Okay but that would only work for examples with which you already have. All interesting cases of neural networks are applying it to unseen inputs. How does your technique work with unseen inputs?

And while we interpret the result of a classification as a 1 or 0, the underlying result is a continuous probability. Even in reality, our training examples are labeled with too much confidence - some labels are vague even for humans. If it approximates a discontinuous function, then it does so by approximating a continuous function. You can read here for more information: https://www.sciencedirect.com/science/article/abs/pii/089360...


Yes, this is the point: When we train a neural network, especially on a classification problem, it has multiple avenues to solve the problem. We know they are capable of ineffectual memorization, as well as some other less ridiculous things.

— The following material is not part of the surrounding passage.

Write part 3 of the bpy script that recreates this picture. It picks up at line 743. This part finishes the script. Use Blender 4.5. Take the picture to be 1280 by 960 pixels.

When we train, it's not clear what mix we're getting of 'neural hashing' vs learning abstracted features.

My point up above is that classification problems are too weak, exactly because these kinds of shortcuts are readily available. The leading edge of ML research is over-focused on ImageNet classification in particular.


Ok so according to your theory, we could make this hypothesis: if we applied a neural network to an unseen example (for example, a validation dataset), then we would get accuracy that is equivalent to randomly picking a random label. Well surprise, surprise - we obviously don't get that. So there is clearly more going on than "neural hashing".

You're not answering this problem with unseen data so it's really hard for me to follow your reasoning here.